TASK INSTRUCTIONS.
Copy all of the material word for word, except for the pictures.

..........

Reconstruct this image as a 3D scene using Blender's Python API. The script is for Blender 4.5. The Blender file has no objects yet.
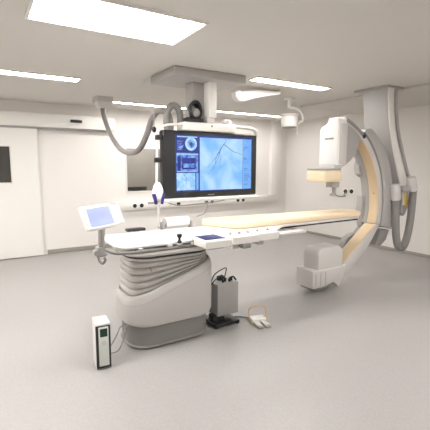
import bpy, bmesh, math, random
from math import sin, cos, pi, radians as R
from mathutils import Vector, Matrix
random.seed(7)
S = bpy.context.scene
COL = S.collection

# ------------------------------------------------------------------ camera
F, YAW, PIT, ROL, CH = 383.33, R(31.6), R(7.47), R(0.155), 1.7
fw = Vector((sin(YAW)*cos(PIT), cos(YAW)*cos(PIT), -sin(PIT)))
r0 = Vector((cos(YAW), -sin(YAW), 0)); u0 = r0.cross(fw)
rt = cos(ROL)*r0 + sin(ROL)*u0; up = cos(ROL)*u0 - sin(ROL)*r0
cam = bpy.data.objects.new('camera', bpy.data.cameras.new('camera'))
M4 = Matrix((rt, up, -fw)).transposed().to_4x4(); M4.translation = (0, 0, CH)
cam.matrix_world = M4
cam.data.sensor_width = 36; cam.data.lens = 36*F/430; cam.data.clip_start = .05
COL.objects.link(cam); S.camera = cam

def at(x, y, Y):
    "point of the vertical plane Y seen at photo pixel x, y"
    d = (x-215)/F*rt - (y-215)/F*up + fw
    t = Y/d.y
    return Vector((t*d.x, Y, CH+t*d.z))

# ------------------------------------------------------------------ materials
def mat(name, c, rough=.5, metal=0., var=.04, scale=8., bump=0., spec=.5, coat=0.):
    m = bpy.data.materials.new(name); m.use_nodes = True
    nt = m.node_tree; b = nt.nodes['Principled BSDF']
    tc = nt.nodes.new('ShaderNodeTexCoord'); nz = nt.nodes.new('ShaderNodeTexNoise')
    nz.inputs['Scale'].default_value = scale; nz.inputs['Detail'].default_value = 5
    nt.links.new(tc.outputs['Object'], nz.inputs['Vector'])
    mx = nt.nodes.new('ShaderNodeMix'); mx.data_type = 'RGBA'
    mx.inputs[6].default_value = (*[v*(1-var) for v in c], 1)
    mx.inputs[7].default_value = (*[min(1, v*(1+var)) for v in c], 1)
    nt.links.new(nz.outputs['Fac'], mx.inputs[0]); nt.links.new(mx.outputs[2], b.inputs['Base Color'])
    b.inputs['Roughness'].default_value = rough; b.inputs['Metallic'].default_value = metal
    b.inputs['Specular IOR Level'].default_value = spec; b.inputs['Coat Weight'].default_value = coat
    if bump:
        bp = nt.nodes.new('ShaderNodeBump'); bp.inputs['Strength'].default_value = bump
        bp.inputs['Distance'].default_value = .01
        nt.links.new(nz.outputs['Fac'], bp.inputs['Height']); nt.links.new(bp.outputs['Normal'], b.inputs['Normal'])
    return m

def emis(name, c, s, c2=None, scale=6., dist=1.5):
    m = bpy.data.materials.new(name); m.use_nodes = True
    nt = m.node_tree; b = nt.nodes['Principled BSDF']
    b.inputs['Base Color'].default_value = (.01, .01, .015, 1); b.inputs['Roughness'].default_value = .3
    b.inputs['Emission Strength'].default_value = s
    b.inputs['Emission Color'].default_value = (*c, 1)
    if c2:
        tc = nt.nodes.new('ShaderNodeTexCoord'); nz = nt.nodes.new('ShaderNodeTexNoise')
        nz.inputs['Scale'].default_value = scale; nz.inputs['Detail'].default_value = 6
        nz.inputs['Distortion'].default_value = dist
        cr = nt.nodes.new('ShaderNodeValToRGB')
        cr.color_ramp.elements[0].position = .35; cr.color_ramp.elements[0].color = (*c, 1)
        cr.color_ramp.elements[1].position = .65; cr.color_ramp.elements[1].color = (*c2, 1)
        nt.links.new(tc.outputs['Object'], nz.inputs['Vector']); nt.links.new(nz.outputs['Fac'], cr.inputs[0])
        nt.links.new(cr.outputs[0], b.inputs['Emission Color'])
    return m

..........

COMPLETE RESPONSE.
Reconstruct this image as a 3D scene using Blender's Python API. The script is for Blender 4.5. The Blender file has no objects yet.
import bpy, bmesh, math, random
from math import sin, cos, pi, radians as R
from mathutils import Vector, Matrix
random.seed(7)
S = bpy.context.scene
COL = S.collection

# ------------------------------------------------------------------ camera
F, YAW, PIT, ROL, CH = 383.33, R(31.6), R(7.47), R(0.155), 1.7
fw = Vector((sin(YAW)*cos(PIT), cos(YAW)*cos(PIT), -sin(PIT)))
r0 = Vector((cos(YAW), -sin(YAW), 0)); u0 = r0.cross(fw)
rt = cos(ROL)*r0 + sin(ROL)*u0; up = cos(ROL)*u0 - sin(ROL)*r0
cam = bpy.data.objects.new('camera', bpy.data.cameras.new('camera'))
M4 = Matrix((rt, up, -fw)).transposed().to_4x4(); M4.translation = (0, 0, CH)
cam.matrix_world = M4
cam.data.sensor_width = 36; cam.data.lens = 36*F/430; cam.data.clip_start = .05
COL.objects.link(cam); S.camera = cam

def at(x, y, Y):
    "point of the vertical plane Y seen at photo pixel x, y"
    d = (x-215)/F*rt - (y-215)/F*up + fw
    t = Y/d.y
    return Vector((t*d.x, Y, CH+t*d.z))

# ------------------------------------------------------------------ materials
def mat(name, c, rough=.5, metal=0., var=.04, scale=8., bump=0., spec=.5, coat=0.):
    m = bpy.data.materials.new(name); m.use_nodes = True
    nt = m.node_tree; b = nt.nodes['Principled BSDF']
    tc = nt.nodes.new('ShaderNodeTexCoord'); nz = nt.nodes.new('ShaderNodeTexNoise')
    nz.inputs['Scale'].default_value = scale; nz.inputs['Detail'].default_value = 5
    nt.links.new(tc.outputs['Object'], nz.inputs['Vector'])
    mx = nt.nodes.new('ShaderNodeMix'); mx.data_type = 'RGBA'
    mx.inputs[6].default_value = (*[v*(1-var) for v in c], 1)
    mx.inputs[7].default_value = (*[min(1, v*(1+var)) for v in c], 1)
    nt.links.new(nz.outputs['Fac'], mx.inputs[0]); nt.links.new(mx.outputs[2], b.inputs['Base Color'])
    b.inputs['Roughness'].default_value = rough; b.inputs['Metallic'].default_value = metal
    b.inputs['Specular IOR Level'].default_value = spec; b.inputs['Coat Weight'].default_value = coat
    if bump:
        bp = nt.nodes.new('ShaderNodeBump'); bp.inputs['Strength'].default_value = bump
        bp.inputs['Distance'].default_value = .01
        nt.links.new(nz.outputs['Fac'], bp.inputs['Height']); nt.links.new(bp.outputs['Normal'], b.inputs['Normal'])
    return m

def emis(name, c, s, c2=None, scale=6., dist=1.5):
    m = bpy.data.materials.new(name); m.use_nodes = True
    nt = m.node_tree; b = nt.nodes['Principled BSDF']
    b.inputs['Base Color'].default_value = (.01, .01, .015, 1); b.inputs['Roughness'].default_value = .3
    b.inputs['Emission Strength'].default_value = s
    b.inputs['Emission Color'].default_value = (*c, 1)
    if c2:
        tc = nt.nodes.new('ShaderNodeTexCoord'); nz = nt.nodes.new('ShaderNodeTexNoise')
        nz.inputs['Scale'].default_value = scale; nz.inputs['Detail'].default_value = 6
        nz.inputs['Distortion'].default_value = dist
        cr = nt.nodes.new('ShaderNodeValToRGB')
        cr.color_ramp.elements[0].position = .35; cr.color_ramp.elements[0].color = (*c, 1)
        cr.color_ramp.elements[1].position = .65; cr.color_ramp.elements[1].color = (*c2, 1)
        nt.links.new(tc.outputs['Object'], nz.inputs['Vector']); nt.links.new(nz.outputs['Fac'], cr.inputs[0])
        nt.links.new(cr.outputs[0], b.inputs['Emission Color'])
    return m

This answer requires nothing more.